В пятьдесят четвертом году история как бы спружинилась, спрессовалась, зависла ее непредсказуемость, и еще неясно было, какие механизмы придут в движение под воздействием этой заново напряженной пружины.

Жажда перемен, торопливое, лихорадочное ожидание их, усталое неверие в их приход и тупое, злобное сопротивление тому, чтобы они наступили, - все эти предощущения выталкивались на поверхность людского сознания и сшибались между собой.

Пятьдесят четвертый год давал возможность для предположений: вместо одного привычного варианта истории внезапно оказалось несколько, и люди, отученные, отвыкшие от догадок, пытались угадать, что именно их ждет. Забрезжила возможность многообразного поведения.

Английских студентов, для которых была организована эта встреча с двумя великолепными русскими писателями, вряд ли волновала их судьба. Произведений Ахматовой и Зощенко они не читали. Представить себе, в какое сложное положение будут поставлены этой встречей Анна Андреевна и Михаил Михайлович, приезжие юнцы не могли, да и не посчитались бы с этим, если б даже знали. Ими руководило жадное и бесстыдное любопытство - не более того.

Что касается Александра Дымшица, то он, надо полагать, был уверен в незыблемости протокола подобных встреч.

Иностранцы задали Ахматовой и Зощенко один и тот же вопрос.

Сперва он был обращен к Анне Андреевне1

- Это не для моего сердца.

И на вопрос, уже прозвучавший по-русски: "Считали ли вы справедливым и считаете ли вы сейчас справедливым то, что было сказано о вас в критических статьях в 1946 году?" - Ахматова сухо ответила:

- Да. Только так.

Мудрость ее истерзанной судьбы подсказала ей этот ответ.

И беспощадное любопытство заграничных мальчиков тотчас погасло.

А Зощенко, наивный Михаил Михайлович, великий провидец в своих маленьких рассказах, простодушно убежденный, что они помогут новому строю искоренить свои пороки, правдоискатель Зощенко, глубоко оскорбленный тем, что его неправильно поняли, оскорбленный тем пошлым, торжествующим невежеством, которым он так превосходно умел наделять своих выдуманных персонажей, - не смог вынести его применительно к себе. Литературный герой, открытый им, наблюденный им, изображенный им, - ожил и посмел хлобыстнуть своего создателя-автора. Это было до того нереально для наивного Зощенко, что ему чудилось - так не бывает, и уж, во всяком случае, так не смеет быть. В нем еще тлело давнее, старомодное, как шпага, представление, что свою честь должно и возможно отстаивать при любых обстоятельствах.

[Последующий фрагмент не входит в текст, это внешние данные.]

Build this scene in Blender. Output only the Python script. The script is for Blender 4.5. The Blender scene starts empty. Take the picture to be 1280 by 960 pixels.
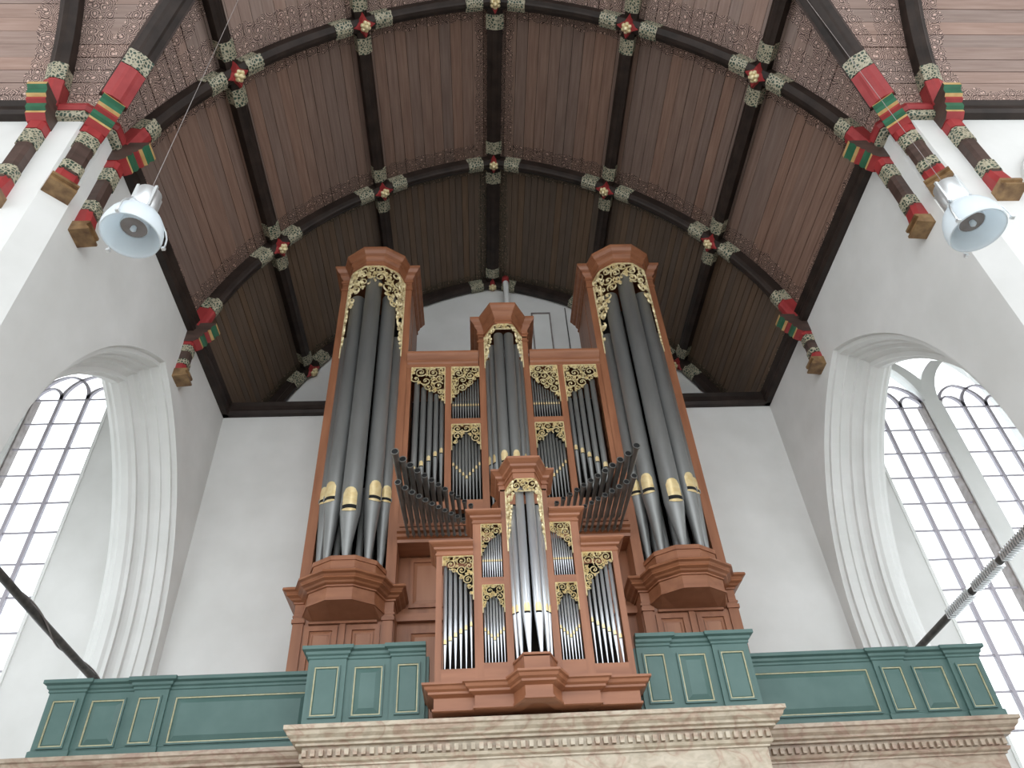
import bpy, math, random
from mathutils import Vector, Matrix
random.seed(7)
PI = math.pi
S = bpy.context.scene
COL = S.collection

# ------------------------------------------------------------------ camera
F, YAW, PITCH, ROLL = 945.43, 0.069993, 0.721286, -0.066257
CAM = Vector((-0.5272, -10.7033, 1.6))
_fw = Vector((math.sin(YAW)*math.cos(PITCH), math.cos(YAW)*math.cos(PITCH), math.sin(PITCH)))
_r = Vector((math.cos(YAW), -math.sin(YAW), 0)); _u = _r.cross(_fw)
_r2 = _r*math.cos(ROLL) + _u*math.sin(ROLL); _u2 = -_r*math.sin(ROLL) + _u*math.cos(ROLL)
cam_d = bpy.data.cameras.new('camera'); cam = bpy.data.objects.new('camera', cam_d); COL.objects.link(cam)
cam_d.sensor_width = 36.0; cam_d.lens = F/1280*36.0; cam_d.clip_start = 0.05
cam.matrix_world = Matrix(((_r2.x, _u2.x, -_fw.x, CAM.x), (_r2.y, _u2.y, -_fw.y, CAM.y), (_r2.z, _u2.z, -_fw.z, CAM.z), (0, 0, 0, 1)))
S.camera = cam

# ------------------------------------------------------------------ world: bright overcast sky
w = bpy.data.worlds.new('overcast_sky'); S.world = w; w.use_nodes = True
w.node_tree.nodes['Background'].inputs[0].default_value = (0.93, 0.97, 1.0, 1)
w.node_tree.nodes['Background'].inputs[1].default_value = 1.0
S.view_settings.view_transform = 'Standard'; S.view_settings.look = 'None'
S.view_settings.gamma = 1.0; S.view_settings.use_curve_mapping = False
S.view_settings.exposure = 1.6
S.cycles.max_bounces = 10; S.cycles.diffuse_bounces = 6; S.cycles.transparent_max_bounces = 24

# ------------------------------------------------------------------ materials
def mat(name, col, rough=0.6, metal=0.0, spec=0.5):
    m = bpy.data.materials.new(name); m.use_nodes = True
    b = m.node_tree.nodes['Principled BSDF']
    b.inputs['Base Color'].default_value = (*col, 1); b.inputs['Roughness'].default_value = rough
    b.inputs['Metallic'].default_value = metal; b.inputs['Specular IOR Level'].default_value = spec
    return m, m.node_tree, b
def nd(t, kind, **k):
    n = t.nodes.new(kind)
    for a, v in k.items():
        if a.startswith('i_'):
            key = a[2:]; n.inputs[int(key) if key.isdigit() else key.replace('_', ' ')].default_value = v
        else: setattr(n, a, v)
    return n
def ramp(t, fac, stops):
    n = t.nodes.new('ShaderNodeValToRGB'); e = n.color_ramp.elements
    while len(e) < len(stops): e.new(0.5)
    for q, (p, c) in zip(e, stops):
        q.position = p; q.color = (*c, 1)
    t.links.new(fac, n.inputs[0]); return n.outputs[0]
def coords(t, scale, kind='Object'):
    tc = nd(t, 'ShaderNodeTexCoord'); mp = nd(t, 'ShaderNodeMapping'); mp.inputs['Scale'].default_value = scale
    t.links.new(tc.outputs[kind], mp.inputs[0]); return mp.outputs[0]
def bump(t, b, h, strength, dist=0.01):
    n = nd(t, 'ShaderNodeBump'); n.inputs['Strength'].default_value = strength; n.inputs['Distance'].default_value = dist
    t.links.new(h, n.inputs['Height']); t.links.new(n.outputs[0], b.inputs['Normal'])
def math_n(t, op, a, b=None, clamp=False):
    n = nd(t, 'ShaderNodeMath', operation=op); n.use_clamp = clamp
    for i, v in enumerate((a, b)):
        if v is None: continue
        if isinstance(v, (int, float)): n.inputs[i].default_value = v
        else: t.links.new(v, n.inputs[i])
    return n.outputs[0]
def mix_c(t, fac, a, b):
    n = nd(t, 'ShaderNodeMix', data_type='RGBA')
    if isinstance(fac, (int, float)): n.inputs['Factor'].default_value = fac
    else: t.links.new(fac, n.inputs['Factor'])
    for k, v in ((6, a), (7, b)):
        if isinstance(v, tuple): n.inputs[k].default_value = (*v, 1)
        else: t.links.new(v, n.inputs[k])
    return n.outputs[2]
def noisy(name, c1, c2, scale, rough=0.6, metal=0.0, detail=4, bmp=0.0, spec=0.5):
    m, t, b = mat(name, c1, rough, metal, spec)
    v = coords(t, scale if isinstance(scale, tuple) else (scale,)*3)
    n = nd(t, 'ShaderNodeTexNoise', i_Scale=1.0, i_Detail=float(detail)); t.links.new(v, n.inputs['Vector'])
    t.links.new(ramp(t, n.outputs['Fac'], [(0.3, c1), (0.7, c2)]), b.inputs['Base Color'])
    if bmp: bump(t, b, n.outputs['Fac'], bmp)
    return m
M = {}
M['plaster'] = noisy('white_plaster', (0.66, 0.66, 0.64), (0.75, 0.75, 0.735), 1.3, 0.85, bmp=0.0, spec=0.2)
M['stonewhite'] = noisy('white_painted_stone', (0.72, 0.73, 0.71), (0.78, 0.785, 0.77), 2.0, 0.7, spec=0.3)
M['wood'] = noisy('organ_case_wood', (0.215, 0.078, 0.034), (0.325, 0.130, 0.062), (9, 9, 1.1), 0.42, detail=6, bmp=0.08)
M['woodx'] = noisy('organ_case_wood_cross', (0.225, 0.082, 0.036), (0.335, 0.135, 0.065), (1.3, 9, 9), 0.42, detail=6, bmp=0.08)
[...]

И когда вопрос, обращенный английскими студентами к Ахматовой, был тут же задан и ему, Зощенко поднялся во весь свой хрупкий, статуэточный рост и не свойственным ему напряженно-горловым голосом ответил.

Вряд ли его интересовали те парни, что сидели сейчас перед ним, - он отвечал не им. Не им он рассказывал сейчас, как глубоко и беспардонно поругано его достоинство. Лишенный возможности высказать все это тем, кто нанес ему оскорбление, Зощенко отвечал пространству.

Пространству истории.

И как ни парадоксально, два совершенно полярных ответа - бесстрастное "Только так" Анны Андреевны и страстный протест Михаила Михайловича - это один и тот же лик истории тогдашних дней нашей жизни. Мучительная гримаса лика.

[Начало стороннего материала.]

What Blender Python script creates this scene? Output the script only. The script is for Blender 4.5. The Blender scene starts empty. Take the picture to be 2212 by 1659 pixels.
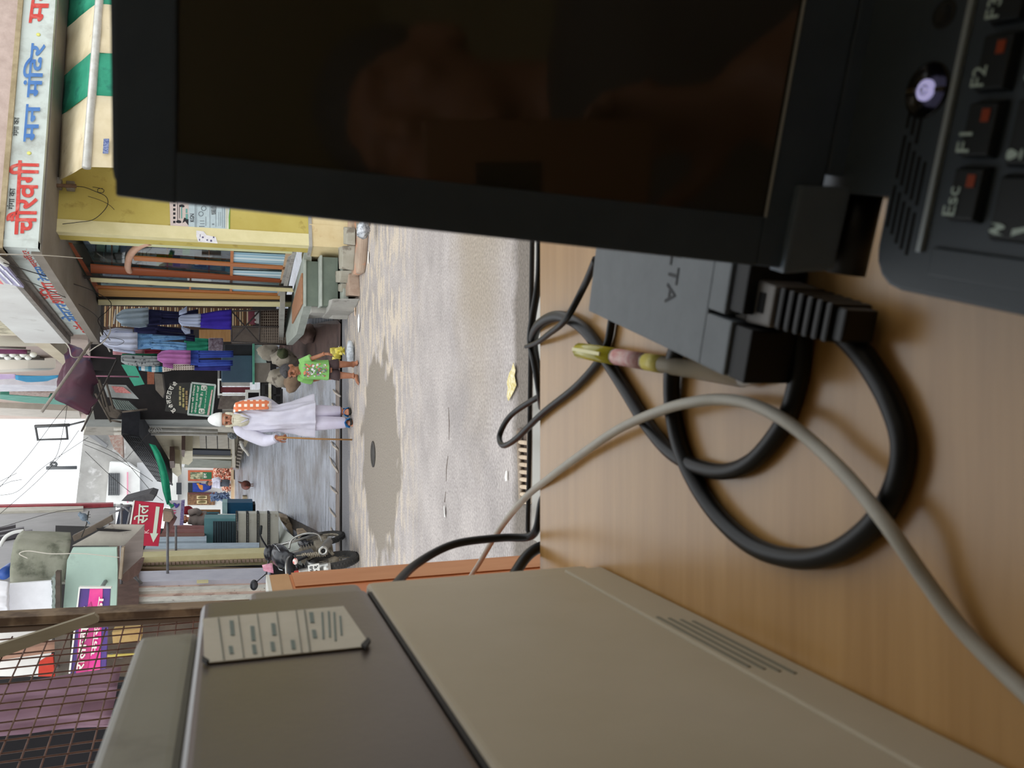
import bpy, bmesh, math, random
from mathutils import Vector, Matrix, noise
from math import sin, cos, tan, pi, radians, atan2, sqrt
R = random.Random(7)
C = bpy.context.scene.collection
SC = bpy.context.scene

# ------------------------------------------------------------------ camera, sky, light, exposure
FPX, PITCH, EYE = 1736.0, radians(19.24), 1.48
cd = bpy.data.cameras.new('camera'); cam = bpy.data.objects.new('camera', cd); C.objects.link(cam); SC.camera = cam
cam.location = (0, 0, EYE)
fwd = Vector((0, cos(PITCH), -sin(PITCH))); dwn = Vector((0, -sin(PITCH), -cos(PITCH))); rgt = Vector((1, 0, 0))
cam.matrix_world = Matrix.Translation((0, 0, EYE)) @ Matrix((dwn, rgt, -fwd)).transposed().to_4x4()
cd.sensor_fit = 'HORIZONTAL'; cd.sensor_width = 36; cd.lens = 36 * FPX / 2212; cd.clip_start = .01; cd.clip_end = 500
cd.dof.use_dof = True; cd.dof.focus_distance = 6.0; cd.dof.aperture_fstop = 21

W = bpy.data.worlds.new('overcast_sky'); SC.world = W; W.use_nodes = True
bg = W.node_tree.nodes['Background']; bg.inputs[0].default_value = (.93, .97, 1.0, 1); bg.inputs[1].default_value = 1.65
sd = bpy.data.lights.new('hazy_sun', 'SUN'); sd.energy = 0.9; sd.angle = radians(50); sd.color = (1, .97, .92)
so = bpy.data.objects.new('hazy_sun', sd); C.objects.link(so); so.rotation_euler = (radians(28), radians(-8), 0); so.location = (0, 5, 20)
vs = SC.view_settings; vs.view_transform = 'Standard'; vs.look = 'None'; vs.gamma = 1; vs.use_curve_mapping = False; vs.exposure = 0.0
SC.cycles.max_bounces = 8; SC.cycles.transparent_max_bounces = 12

# ------------------------------------------------------------------ helpers: photograph pixel + a real plane -> a point of the place
def ray(x, y):
    b = x - 1106
    return Vector((829.5 - y, FPX * cos(PITCH) - b * sin(PITCH), -FPX * sin(PITCH) - b * cos(PITCH)))
O = Vector((0, 0, EYE))
class PL:
    def __init__(s, p, n): s.p = Vector(p); s.n = Vector(n).normalized()
    def off(s, d): return PL(s.p + s.n * d, s.n)
    def __call__(s, x, y):
        d = ray(x, y); return O + d * ((s.p - O).dot(s.n) / d.dot(s.n))
def FY(Y): return PL((0, Y, 0), (0, -1, 0))
def FX(X): return PL((X, 0, 0), (1, 0, 0))
def FZ(z): return PL((0, 0, z), (0, 0, 1))
def at(x, y, Y): return FY(Y)(x, y)
def ground(Y): return max(0, .086 * (Y - 12.3))
def V(*a): return Vector(a)

def lin(c):
    f = lambda v: v / 12.92 if v <= .04045 else ((v + .055) / 1.055) ** 2.4
    return tuple(f(v / 255) for v in c) + (1,)
MATS = {}
def mat(name, c, c2=None, sc=4, rough=.65, metal=0, bump=0, bsc=None, st=(1, 1, 1), spec=.4, em=0, lo=.35, hi=.65, c3=None, sc3=.7, lo3=.55, hi3=.62, st3=(1, 1, 1), alpha=1, trans=0, coat=0, detail=5, rough2=None):
    if name in MATS: return MATS[name]
    m = bpy.data.materials.new(name); m.use_nodes = True; nt = m.node_tree; N = nt.nodes; L = nt.links
    b = N['Principled BSDF']; b.inputs['Roughness'].default_value = rough; b.inputs['Metallic'].default_value = metal
    b.inputs['Specular IOR Level'].default_value = spec; b.inputs['Base Color'].default_value = lin(c)
    if coat: b.inputs['Coat Weight'].default_value = coat; b.inputs['Coat Roughness'].default_value = .15
    if trans: b.inputs['Transmission Weight'].default_value = trans
    if alpha < 1: b.inputs['Alpha'].default_value = alpha
    if em: b.inputs['Emission Color'].default_value = lin(c); b.inputs['Emission Strength'].default_value = em
    if c2 or bump:
        tc = N.new('ShaderNodeTexCoord')
        def nz(scale, stv, det=detail):
            mp = N.new('ShaderNodeMapping'); mp.inputs['Scale'].default_value = stv; L.new(tc.outputs['Object'], mp.inputs[0])
            t = N.new('ShaderNodeTexNoise'); t.inputs['Scale'].default_value = scale; t.inputs['Detail'].default_value = det; t.inputs['Roughness'].default_value = .62
            L.new(mp.outputs[0], t.inputs['Vector']); return t
        t = nz(sc, st)
        if c2:
            r = N.new('ShaderNodeValToRGB'); e = r.color_ramp.elements
            e[0].position = lo; e[0].color = lin(c); e[1].position = hi; e[1].color = lin(c2)
            L.new(t.outputs[0], r.inputs[0]); out = r.outputs[0]
            if c3:
                t3 = nz(sc3, st3); r3 = N.new('ShaderNodeMapRange'); r3.inputs[1].default_value = lo3; r3.inputs[2].default_value = hi3
                L.new(t3.outputs[0], r3.inputs[0]); mx = N.new('ShaderNodeMix'); mx.data_type = 'RGBA'
                L.new(r3.outputs[0], mx.inputs[0]); L.new(out, mx.inputs[6]); mx.inputs[7].default_value = lin(c3); out = mx.outputs[2]
            L.new(out, b.inputs['Base Color'])
            if em: L.new(out, b.inputs['Emission Color'])
            if rough2 is not None:
                rr = N.new('ShaderNodeMapRange'); rr.inputs[1].default_value = lo; rr.inputs[2].default_value = hi; rr.inputs[3].default_value = rough; rr.inputs[4].default_value = rough2
                L.new(t.outputs[0], rr.inputs[0]); L.new(rr.outputs[0], b.inputs['Roughness'])
        if bump:
            tb = nz(bsc or sc * 3, st); bp = N.new('ShaderNodeBump'); bp.inputs['Strength'].default_value = bump; bp.inputs['Distance'].default_value = .01
            L.new(tb.outputs[0], bp.inputs['Height']); L.new(bp.outputs[0], b.inputs['Normal'])
    MATS[name] = m; return m
def stripes(name, cols, axis, period, rough=.8, sharp=True, wob=0):
    """cloth or sheet printed in repeating bands of COLS along an object axis"""
    m = mat(name, cols[0], rough=rough); nt = m.node_tree; N = nt.nodes; L = nt.links
    tc = N.new('ShaderNodeTexCoord'); sx = N.new('ShaderNodeVectorMath'); sx.operation = 'DOT_PRODUCT'; sx.inputs[1].default_value = Vector(axis) / period
    L.new(tc.outputs['Object'], sx.inputs[0]); fr = N.new('ShaderNodeMath'); fr.operation = 'FRACT'; L.new(sx.outputs['Value'], fr.inputs[0])
    r = N.new('ShaderNodeValToRGB'); r.color_ramp.interpolation = 'CONSTANT' if sharp else 'LINEAR'; e = r.color_ramp.elements
    n = len(cols)
    while len(e) < n: e.new(.5)
    for i, c in enumerate(cols): e[i].position = i / n; e[i].color = lin(c)
    L.new(fr.outputs[0], r.inputs[0]); L.new(r.outputs[0], N['Principled BSDF'].inputs['Base Color']); return m
def checks(name, c1, c2, size, rough=.9, axes=((1, 0, 0), (0, 0, 1))):
    m = mat(name, c1, rough=rough); nt = m.node_tree; N = nt.nodes; L = nt.links; tc = N.new('ShaderNodeTexCoord'); o = []
    for a in axes:
        sx = N.new('ShaderNodeVectorMath'); sx.operation = 'DOT_PRODUCT'; sx.inputs[1].default_value = Vector(a) / size; L.new(tc.outputs['Object'], sx.inputs[0])
        fr = N.new('ShaderNodeMath'); fr.operation = 'FRACT'; L.new(sx.outputs['Value'], fr.inputs[0])
        g = N.new('ShaderNodeMath'); g.operation = 'GREATER_THAN'; g.inputs[1].default_value = .5; L.new(fr.outputs[0], g.inputs[0]); o.append(g)
    a = N.new('ShaderNodeMath'); a.operation = 'MULTIPLY'; L.new(o[0].outputs[0], a.inputs[0]); L.new(o[1].outputs[0], a.inputs[1])
    mx = N.new('ShaderNodeMix'); mx.data_type = 'RGBA'; L.new(a.outputs[0], mx.inputs[0]); mx.inputs[6].default_value = lin(c1); mx.inputs[7].default_value = lin(c2)
    L.new(mx.outputs[2], N['Principled BSDF'].inputs['Base Color']); return m
def glass(name, tint=(225, 238, 238), a=.03, rough=.03, ior=1.25):
    if name in MATS: return MATS[name]
    m = bpy.data.materials.new(name); m.use_nodes = True; nt = m.node_tree; N = nt.nodes; L = nt.links; N.remove(N['Principled BSDF'])
    t = N.new('ShaderNodeBsdfTransparent'); t.inputs[0].default_value = lin(tint); g = N.new('ShaderNodeBsdfGlossy'); g.inputs['Roughness'].default_value = rough
    f = N.new('ShaderNodeFresnel'); f.inputs[0].default_value = ior; ad = N.new('ShaderNodeMath'); ad.inputs[1].default_value = a; L.new(f.outputs[0], ad.inputs[0])
    gg = N.new('ShaderNodeNewGeometry'); iv = N.new('ShaderNodeMath'); iv.operation = 'SUBTRACT'; iv.inputs[0].default_value = 1; L.new(gg.outputs['Backfacing'], iv.inputs[1]); mu = N.new('ShaderNodeMath'); mu.operation = 'MULTIPLY'; L.new(ad.outputs[0], mu.inputs[0]); L.new(iv.outputs[0], mu.inputs[1])
    mx = N.new('ShaderNodeMixShader'); L.new(mu.outputs[0], mx.inputs[0]); L.new(t.outputs[0], mx.inputs[1]); L.new(g.outputs[0], mx.inputs[2])
    L.new(mx.outputs[0], N['Material Output'].inputs[0]); MATS[name] = m; return m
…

Английские студенты зааплодировали Зощенко, защелкали фотокамерами.

Ахматова оставила их в равнодушии.

А дня через три в ленинградской газете Зощенко был разнесен в клочья уже по второму, теперь-то по предсмертному, разу. Об Ахматовой в этой статье не было ни слова.

Я встретил его, когда Анну Андреевну уже восстановили в Союзе писателей, а его - нет.

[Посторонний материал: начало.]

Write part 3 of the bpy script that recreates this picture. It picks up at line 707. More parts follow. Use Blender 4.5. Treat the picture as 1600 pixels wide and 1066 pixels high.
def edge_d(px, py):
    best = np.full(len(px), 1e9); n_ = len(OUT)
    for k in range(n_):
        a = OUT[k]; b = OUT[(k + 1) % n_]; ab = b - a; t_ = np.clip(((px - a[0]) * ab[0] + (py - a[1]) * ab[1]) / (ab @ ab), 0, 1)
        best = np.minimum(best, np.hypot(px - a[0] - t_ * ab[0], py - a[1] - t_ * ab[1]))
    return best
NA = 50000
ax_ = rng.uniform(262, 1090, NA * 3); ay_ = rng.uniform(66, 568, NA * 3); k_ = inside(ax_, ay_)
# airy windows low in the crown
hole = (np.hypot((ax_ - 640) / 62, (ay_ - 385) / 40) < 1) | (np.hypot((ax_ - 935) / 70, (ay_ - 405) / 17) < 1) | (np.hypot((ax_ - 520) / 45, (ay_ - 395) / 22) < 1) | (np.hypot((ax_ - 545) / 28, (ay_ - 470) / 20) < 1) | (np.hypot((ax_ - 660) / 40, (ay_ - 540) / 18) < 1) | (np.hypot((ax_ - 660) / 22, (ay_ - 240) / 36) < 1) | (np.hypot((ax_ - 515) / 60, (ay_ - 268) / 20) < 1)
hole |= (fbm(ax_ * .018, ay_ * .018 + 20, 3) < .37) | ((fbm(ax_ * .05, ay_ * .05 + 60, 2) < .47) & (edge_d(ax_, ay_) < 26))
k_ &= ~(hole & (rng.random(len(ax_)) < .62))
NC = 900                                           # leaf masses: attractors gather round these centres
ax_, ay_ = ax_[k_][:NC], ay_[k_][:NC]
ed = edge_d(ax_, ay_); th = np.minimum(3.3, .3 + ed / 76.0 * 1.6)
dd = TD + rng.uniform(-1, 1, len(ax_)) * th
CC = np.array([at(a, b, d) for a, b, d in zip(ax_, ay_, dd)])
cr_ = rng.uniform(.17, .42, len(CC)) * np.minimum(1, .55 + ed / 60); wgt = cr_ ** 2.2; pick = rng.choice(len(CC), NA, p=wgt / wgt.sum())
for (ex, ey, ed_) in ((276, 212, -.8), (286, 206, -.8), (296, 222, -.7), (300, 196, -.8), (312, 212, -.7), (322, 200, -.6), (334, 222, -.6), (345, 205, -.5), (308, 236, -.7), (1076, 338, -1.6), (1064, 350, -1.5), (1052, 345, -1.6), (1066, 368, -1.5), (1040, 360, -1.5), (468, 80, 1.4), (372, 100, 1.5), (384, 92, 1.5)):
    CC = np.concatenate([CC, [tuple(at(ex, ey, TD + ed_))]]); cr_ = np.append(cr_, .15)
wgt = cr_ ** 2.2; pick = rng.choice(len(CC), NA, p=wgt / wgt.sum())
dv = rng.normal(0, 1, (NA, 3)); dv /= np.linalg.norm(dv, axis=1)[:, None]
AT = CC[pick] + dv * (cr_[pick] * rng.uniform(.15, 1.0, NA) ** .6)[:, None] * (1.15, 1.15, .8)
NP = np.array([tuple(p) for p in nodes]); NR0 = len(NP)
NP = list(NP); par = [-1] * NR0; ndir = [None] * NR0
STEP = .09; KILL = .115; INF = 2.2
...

Он был совершенно спокоен, точнее - безнадежно спокоен. Улыбнулся, как всегда улыбался одним краем рта, и сказал мне, тихим и даже добрым голосом:

- Я шел с Анной Андреевной ноздря в ноздрю, а теперь она обошла меня на полкорпуса.

Сейчас они вровень.

Их книги издаются у нас огромными тиражами и расхватываются со скоростью звука.

Их прижизненная судьба волнует всех. О нас не скажешь пушкинскими словами: "Мы ленивы и не любопытны".

Вот только выводов из своей истории литературы мы еще не научились делать.

1974

Примечания

Меттер Израиль Моисеевич (р. 1908) - писатель.